Garcia and Larrazabal, who briefly held the clubhouse lead, are tied third, two shots adrift of Hansen, along with four others including Race to Dubai champion Tommy Fleetwood.

Morikawa ended up with four-under 68 to be tied ninth.

World No.5 Norwegian Viktor Hovland, who finished tied for fourth at the Abu Dhabi HSBC Golf Championship last week, is tied ninth.

Meanwhile, two-time Dubai champion Rory McIlroy began well before tapering off towards the end to finish at one-under to be tied 46th.

India’s Shubhankar Sharma, who had a dream run in Abu Dhabi, finishing tied for second, a career-high finish in a Rolex Series, had to settle for par after going toe-to-toe with pace setter Morikawa.

Reigning champion Englishman Paul Casey, who won by four strokes over South African Brandon Stone last year, shot a two-under to be tied 27th.

China’s Haotong Li, who sensationally beat McIlroy by a shot back in 2018, slipped to tied 71st after briefly holding second spot behind Morikawa.

Coming back to Hansen, the Dane didn’t put a foot wrong on the day, reeling off seven birdies.
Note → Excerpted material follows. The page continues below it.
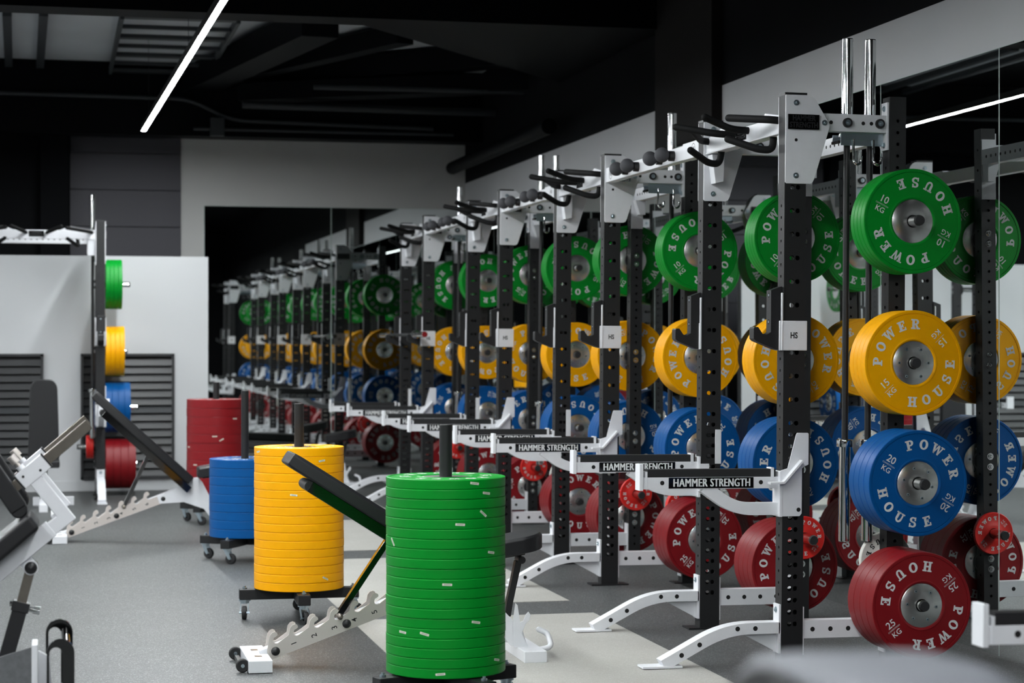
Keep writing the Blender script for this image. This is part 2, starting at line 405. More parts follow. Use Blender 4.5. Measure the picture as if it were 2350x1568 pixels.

Teeing off with fellow Dane and 2018 Ryder Cup-winning captain Thomas Bjorn, and Frenchman Victor Perez, Hansen stormed ahead with successive birdies from two to five. He also sunk consecutive birdies on the par-5 10th and par-3 11th and had another birdie on the par-5 13th. Hansen could have ended up being eight-under but was unable to convert a birdie on the par-5 18th after pitching it to less than 10 feet.

“It was pretty good. I kept the ball in play. I didn’t drive it that well but I putted fantastic,” Hansen said after his round.

Hansen admitted he felt relaxed heading into the season in the knowledge that he won towards the end of last season.

“I’m a bit more relaxed and have a bit more belief in myself. But I still have to play pretty good golf to play here in 2023. So, just trying to do my best,” he added.

Meanwhile, teeing off from the 10th along with Morikawa and Bernd Wiesberger, McIlroy had a great start and was three-under through five holes, including a neat birdie putt which he sank from 38 feet on the par-3 11th, his first birdie of the day.

But McIlroy was to close out his front nine with a bogey on the par-5 18th to take the turn at 35. He managed to recover that with a birdie on the par-4 first. But then, McIlroy was unable to build on that one following bogeys on the par-4 second and the par-3 seventh.

“I started well and hit the ball nicely,” McIlroy said about his start to the day.

“I thought I hit the ball nicely most of the day. There were a couple of loose shots in there. I got away with a tee shot on 17. I feel like I bogeyed three of the easiest holes on the course, 18, 2 and 7. A couple of bad decisions or mental mistakes and then maybe made a couple of bad swings in there as well,” he added.

Morikawa was disappointed with how his round ended after starting so well.

“It was a disappointing finish but I’ve been working Monday through Wednesday, even late after the Pro-Am trying to figure things out. When you are thinking about so much, you always have to remember to go play golf. I’m happy with four-under. Not thrilled, but to see just some things that I’ve been working on just show up on the course was really nice,” said Morikawa.